Other long-term shifts have helped Plaid finally break out of its old heartlands in this election: the agglomeration of jobs and opportunities in Cardiff has drawn young people from rural Welsh-speaking areas to places like Grangetown and Canton, with the latter, close to Cardiff city centre, now one of the most Welsh-speaking parts of Wales. This powerful, progressive cohort has helped drive record gains for Plaid in constituencies such as Cardiff Penarth.
Cumulatively, then, the historic political barriers faced by the “nats” have significantly diminished. Plaid Cymru had long been second choice for many Labour voters, meaning the final leap to voting for the party was not difficult, particularly as it was seen as the only way to stop Reform winning the Senedd. The Caerphilly by-election victory last October was hugely important in consolidating this narrative, and will be remembered as a historic turning point for Plaid.
The rise of Reform, on the other hand, marks the revenge of a demographic largely ignored by a Welsh political class which had long insisted that devolution was the “settled will” of the people. Yet anti-devolution sentiment never went away, it just never found political expression. Reform’s “anti-politics” populism targeted devolution itself during this campaign, something the Welsh Tories have long baulked at. Reform’s base in Wales is a coalition of ex-Thatcherites (a strong tradition in Wales that has historically been masked by first-past-the-post elections) and some old Labour voters with a weaker attachment to Welsh identity and devolution. In coastal parts of rural Wales this local vote will have been significantly augmented by English retirees. Reform’s vote is substantial everywhere, but is predictably strongest in British Wales, reinforcing the link between national identity and voting.

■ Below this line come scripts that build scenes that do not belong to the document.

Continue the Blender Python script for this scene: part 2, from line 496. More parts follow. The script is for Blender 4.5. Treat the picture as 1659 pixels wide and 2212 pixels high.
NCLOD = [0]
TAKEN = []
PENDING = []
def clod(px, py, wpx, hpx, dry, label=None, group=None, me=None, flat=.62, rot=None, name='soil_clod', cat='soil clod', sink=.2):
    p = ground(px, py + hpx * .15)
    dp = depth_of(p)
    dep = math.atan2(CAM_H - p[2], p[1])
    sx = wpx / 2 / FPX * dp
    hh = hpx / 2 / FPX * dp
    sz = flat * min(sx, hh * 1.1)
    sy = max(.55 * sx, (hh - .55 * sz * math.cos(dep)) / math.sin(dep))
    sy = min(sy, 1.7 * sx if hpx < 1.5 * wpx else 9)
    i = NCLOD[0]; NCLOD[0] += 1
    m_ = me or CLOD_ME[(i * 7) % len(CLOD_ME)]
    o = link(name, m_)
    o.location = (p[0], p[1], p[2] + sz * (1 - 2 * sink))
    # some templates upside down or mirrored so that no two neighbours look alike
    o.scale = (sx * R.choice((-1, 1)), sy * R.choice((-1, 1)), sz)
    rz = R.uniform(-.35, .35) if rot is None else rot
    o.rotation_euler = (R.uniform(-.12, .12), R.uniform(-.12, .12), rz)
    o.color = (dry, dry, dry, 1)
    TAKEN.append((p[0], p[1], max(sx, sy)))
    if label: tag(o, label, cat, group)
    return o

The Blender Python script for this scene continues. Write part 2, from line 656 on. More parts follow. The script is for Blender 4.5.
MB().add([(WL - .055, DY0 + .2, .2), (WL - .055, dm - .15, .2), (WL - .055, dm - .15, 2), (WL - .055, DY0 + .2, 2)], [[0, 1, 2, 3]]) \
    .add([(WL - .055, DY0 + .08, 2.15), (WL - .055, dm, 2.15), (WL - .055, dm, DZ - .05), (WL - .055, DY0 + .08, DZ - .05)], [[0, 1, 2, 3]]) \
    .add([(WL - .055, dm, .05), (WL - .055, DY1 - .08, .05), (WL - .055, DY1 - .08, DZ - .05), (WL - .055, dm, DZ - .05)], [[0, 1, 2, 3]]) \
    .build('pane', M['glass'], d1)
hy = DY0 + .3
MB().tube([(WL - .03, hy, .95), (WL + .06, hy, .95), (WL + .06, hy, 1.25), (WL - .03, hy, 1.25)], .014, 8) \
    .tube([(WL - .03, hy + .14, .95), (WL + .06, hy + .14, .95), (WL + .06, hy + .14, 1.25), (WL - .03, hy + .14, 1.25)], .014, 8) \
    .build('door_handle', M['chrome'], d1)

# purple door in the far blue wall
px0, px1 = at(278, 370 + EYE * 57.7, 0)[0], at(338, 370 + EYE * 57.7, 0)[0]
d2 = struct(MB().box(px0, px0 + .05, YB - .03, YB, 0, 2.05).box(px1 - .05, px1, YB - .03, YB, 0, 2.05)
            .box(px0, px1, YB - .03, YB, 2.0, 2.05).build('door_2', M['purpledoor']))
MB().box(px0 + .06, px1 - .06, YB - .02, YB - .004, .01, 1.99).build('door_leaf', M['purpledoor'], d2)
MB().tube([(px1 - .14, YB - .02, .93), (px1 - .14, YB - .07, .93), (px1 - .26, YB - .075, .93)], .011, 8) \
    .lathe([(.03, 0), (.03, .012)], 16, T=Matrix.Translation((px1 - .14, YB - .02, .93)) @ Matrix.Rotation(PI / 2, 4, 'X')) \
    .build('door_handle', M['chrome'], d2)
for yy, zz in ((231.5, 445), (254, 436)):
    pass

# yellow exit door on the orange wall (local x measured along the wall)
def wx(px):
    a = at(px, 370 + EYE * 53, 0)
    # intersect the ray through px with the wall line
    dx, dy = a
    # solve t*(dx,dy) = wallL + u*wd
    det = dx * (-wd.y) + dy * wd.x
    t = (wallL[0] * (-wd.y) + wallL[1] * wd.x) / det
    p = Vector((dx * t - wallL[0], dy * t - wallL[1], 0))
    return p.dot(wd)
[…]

These two worlds are not necessarily oil and water. The grievances driving the rise of Plaid and Reform are similar but, as Jac Larner has demonstrated, there is a clear fracture emerging, articulated through the language of national identity: one side pulls towards Plaid and an identity of Wales, Welshness, social liberalism and further devolution; while the other doubles down on social conservatism, anti-devolution, anti-politics and a British identity. If it is to make a success of government, Plaid will have to find a way of bridging this divide or using it to create a steady progressive majority.
For Welsh Labour, meanwhile, if it is to have any way back, its task will be to attempt to finally understand the country it governed so poorly, for so long.